L’ispirazione toscana nel menu viene principalmente dai prodotti che usiamo, di cui buona parte è dei produttori del nostro territorio, artigiani con cui ormai abbiamo costruito un rapporto stretto e di grande fiducia. Ma nel nostro menu ci sono anche veri e propri omaggi alla cucina fiorentina, come la nostra rivisitazione della pappa al pomodoro – il mio piatto fiorentino preferito! – o del lampredotto, un involtino farcito di baccalà chiamato “Quello di Piazza della Signoria”, chiamato così proprio perché quando chiedi a un fiorentino qual è il suo lampredotto preferito ti risponde sempre “Quello di via… , quello di piazza… “.
Si parla spesso di territorio come sinonimo di cucina identitaria. Cos’è per te questa parola? Che significato ha?
Per me territorio è comprendere quello che ci sta intorno, non solo i luoghi fisici ma anche le persone. La mia cucina è identitaria, rappresentativa del territorio in cui vivo, nella misura in cui l’ho conosciuto e vi ho creato delle connessioni significative.
Secondo te quale è il piatto che meglio rappresenta la cucina toscana/italiana nel mondo?
La pasta, in tutta la sua magnificente versatilità!
Il tuo piatto preferito? O il cibo che non può mancare mai nella tua cucina di casa?
Fagioli. In tutti i modi.
Gucci è un marchio che esprime di eleganza, ricerca, artigianalità e inclusività. Cosa provi nel lavorare per una maison di questo genere? E quanto pensi siano importanti i valori che esprime Gucci per cambiare la società?
Provo sicuramente un immenso senso di responsabilità! La nostra cucina condivide molti dei valori portati avanti da Gucci, come la cura, il rispetto e la valorizzazione dell’artigianalità italiana. E poi il menu cambia a ogni stagione, proprio come le collezioni nella moda! Inoltre nel nostro ristorante portiamo avanti lo stesso impegno alla parità di genere dell’azienda.
L’arte ha avuto un ruolo fondamentale nella tua formazione. Com’è avvenuto il passaggio al mondo della cucina?

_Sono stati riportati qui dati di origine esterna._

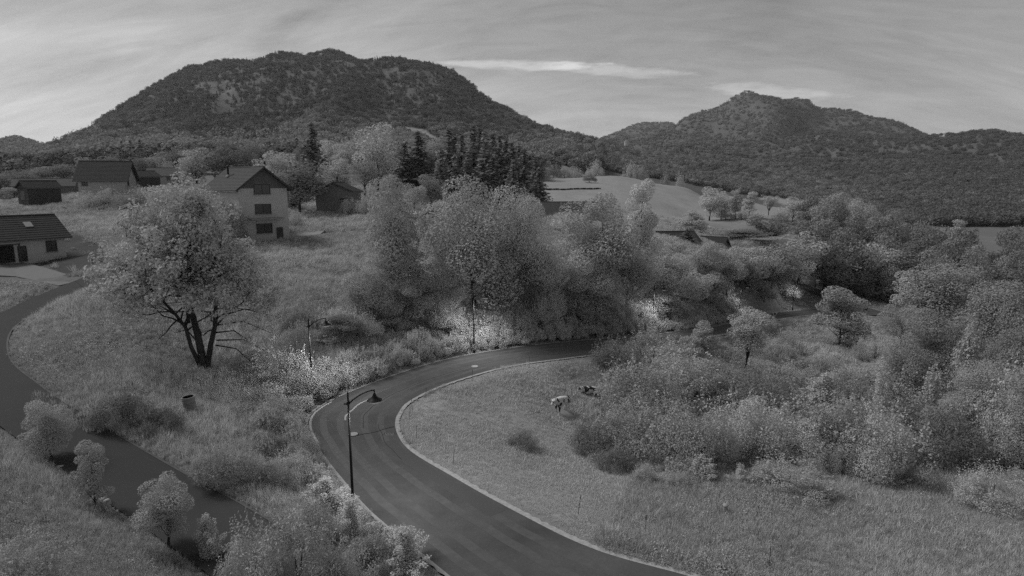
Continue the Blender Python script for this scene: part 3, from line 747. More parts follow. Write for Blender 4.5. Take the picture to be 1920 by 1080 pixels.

Ero andata a Parigi per studiare scultura. Lì ho iniziato ad avvicinarmi al mondo della cucina – giravo per la città e vedevo tutte queste pasticcerie con in vetrina delle creazioni bellissime, incredibili… ho capito che forse potevo trovare un altro modo per esprimermi, che mi desse uguale soddisfazione dal punto di vista estetico.
Quale è il tuo rapporto con Firenze? Sei vittima anche tu della Sindrome di Stendhal? Qual è il monumento, la chiesa, l’opera d’arte o il museo che ami di più o che per te ha un significato speciale?
Come non essere vittima della Sindrome di Stendhal in questa città? Dovunque ti volti c’è dell’arte. La mia opera preferita è sicuramente La Primavera del Botticelli: io dentro quel quadro vorrei poterci entrare.
Pensi che Firenze sia una città cosmopolita o comunque abbia un approccio aperto nell’accogliere turisti da tutto il mondo?
Non proprio, no, ma in questo è simile alla maggior parte delle città italiane. Mi piace pensare che invece nella nostra cucina ci sia un grande senso di accoglienza per tutte le nazionalità e le culture.
Che ruolo ha avuto Massimo Bottura nel tuo percorso? E cosa ti hanno lasciato gli altri grandi chef con cui hai lavorato prima di lui?
Ho avuto la fortuna di lavorare con grandissimi chef. Ognuno di loro mi ha insegnato qualcosa, ma sicuramente Bottura è stato il mio maestro indiscusso, a cui devo tutto.
In Italia si parla molto di conciliare lavoro e famiglia. Cosa è cambiato per te, se è cambiato, dopo che sei diventata mamma? Pensi che l’esperienza della maternità abbia avuto un influsso positivo nella tua evoluzione personale e professionale?
Diventare madre mi ha reso una cuoca, e una persona, migliore. Mi organizzo meglio, perdo meno tempo e sono più diretta e decisa. Ho la fortuna di lavorare in un’azienda che mi permette di essere flessibile e raggiungere una sorta di equilibrio tra casa e lavoro.
Da un anno tu e Taka siete diventati co-executive chef di Gucci Osteria. Come si è evoluta la proposta del ristorante in questo arco di tempo?
Il nostro menu è improntato sul concetto di Nuove memorie: io e Taka proponiamo un percorso attraverso le memorie che abbiamo collezionato nei nostri viaggi e nelle nostre esperienze lavorative intorno al mondo. Uno sguardo sulla tradizione italiana leggero e cosmopolita.